Approximations to elliptic integrals

Question

For my physics research, I need to do some series expansions of complete elliptic integrals of the first kind. When I tell Mathematica to approximate it, I get...

$$\int_0^{\pi/2}d\theta \frac{1}{\sqrt{x^2 + \sin^2(\theta)}} = \frac{1}{2} \ln \frac{16}{x} + \frac{1}{8}x \ln \frac{x}{8} + x + \mathcal{O}(x^2)$$

I have no idea how Mathematica does this, and I'm going to need to figure this out because I have more complicated elliptic integrals coming down the line, and Mathematica gives up on those. I've tried to fiddle around with Taylor series-ing the integral for small $x$, but that doesn't work. I always get integrals like $\int_0^{\pi/2} \csc^n(\theta) d\theta$, and none of those converge. I believe the problem is, for any small but nonzero $x$, there'll always be a $\theta$ such that $\sin(\theta) \ll x$ on the interval I'm integrating over, and that screws up any series expansion of the integrand I make in $x$.

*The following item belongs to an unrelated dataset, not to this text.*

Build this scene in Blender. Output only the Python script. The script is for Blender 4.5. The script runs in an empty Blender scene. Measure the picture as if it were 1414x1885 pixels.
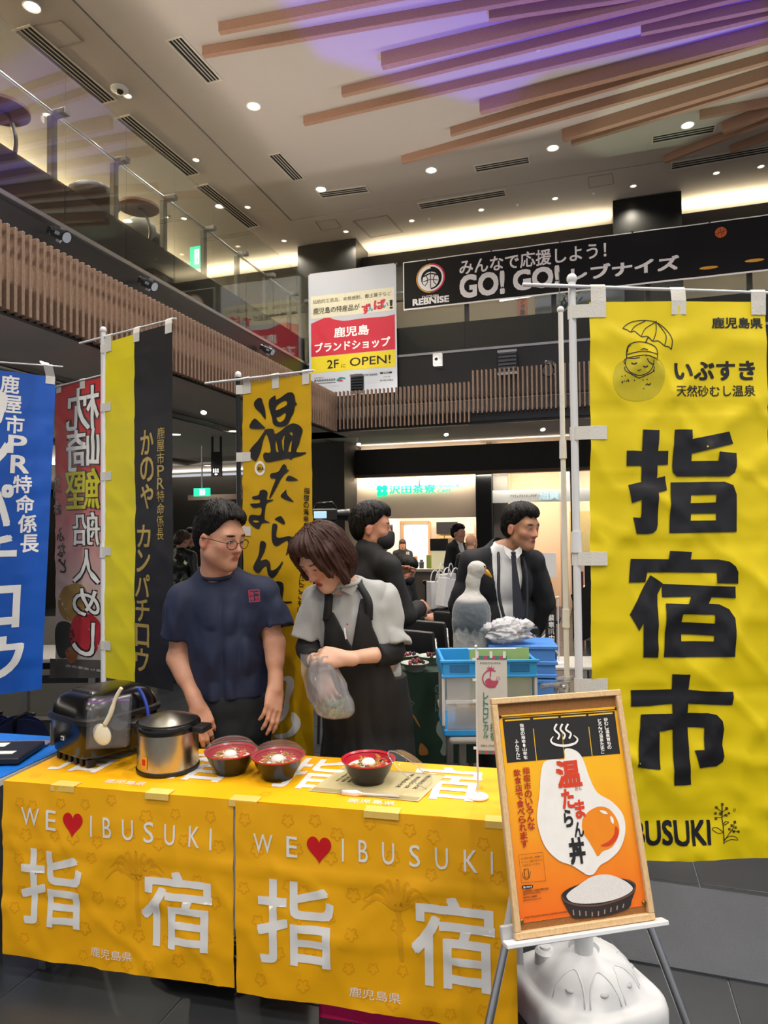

Any advice on good approximation schemes that would give me those logs, or any book chapters that might be helpful, would be greatly appreciated! Thanks so much.

Answer 1

Your integral $$f(x)=\int_0^{\pi/2}\frac{dt}{\sqrt{x^2+\sin^2t}}\tag{1}$$ equals $$\int_0^{\pi/2}\frac{dt}{\sqrt{1+x^{2}-\cos^2t}}=\frac {1}{\sqrt{1+x^2}} \int_0^{\pi/2}\frac{dt}{\sqrt{1-(1+x^2)^{-1}\cos^2t}} $$ And this is nothing but $$f(x) =(1+x^2)^{-1/2}K(k')\tag{2} $$ where $$k'=\sqrt{1-k^2}=(1+x^2)^{-1/2},k=x(1+x^2)^{-1/2}\tag{3}$$ When $x\to 0$ we have $k\to 0$ and we have the well known formula $$K(k') = \frac{2K(k)}{\pi}\log\left(\frac{4}{k}\right) - 2\left[\left(\frac{1}{2}\right)^{2}\left(\frac{1}{1\cdot 2}\right)k^{2} + \left(\frac{1\cdot 3}{2\cdot 4}\right)^{2}\left(\frac{1}{1\cdot 2} + \frac{1}{3\cdot 4}\right)k^{4} + \cdots\right]\tag{4}$$ Using $$\frac{2K(k)}{\pi}=1+\left(\frac{1}{2}\right)^2k^2+\left(\frac{1\cdot 3}{2\cdot 4}\right)^2k^4+\dots\tag{5}$$ together with $(3)$ in equation $(4)$ we can get the desired approximation given in question. We also need to use a bit of binomial theorem for general index to deal with $(1+x^2)^{-1/2}$ appearing in $(2),(3)$.

Answer 2

$$\int \frac{d\theta}{\sqrt{x^2 + \sin^2(\theta)}} =\frac 1x F\left(\theta \left|-\frac{1}{x^2}\right.\right)$$ $$\int_0^{\frac \pi 2} \frac{d\theta}{\sqrt{x^2 + \sin^2(\theta)}} =\frac 1x K\left(-\frac{1}{x^2}\right) $$

Expanding the result as series for small values of $x$, you should have $$\frac 1x K\left(-\frac{1}{x^2}\right)=\sum_{n=0}^\infty P_n\, x^{2n}$$ where, without simplifications, the $P_n$ are

$$\left( \begin{array}{cc} n & P_n \\ 0 & -\log (x)+2 \log (2) \\ 1 & -\frac{1}{4} (-\log (x)+2 \log (2)-1) \\ 2 & -\frac{3}{128} (-6 \log (x)+12 \log (2)-7) \\ 3 & -\frac{5}{1536} (-30 \log (x)+60 \log (2)-37) \\ \end{array} \right)$$

Truncated to this level, the approximation is good for $0\leq x \leq 1$.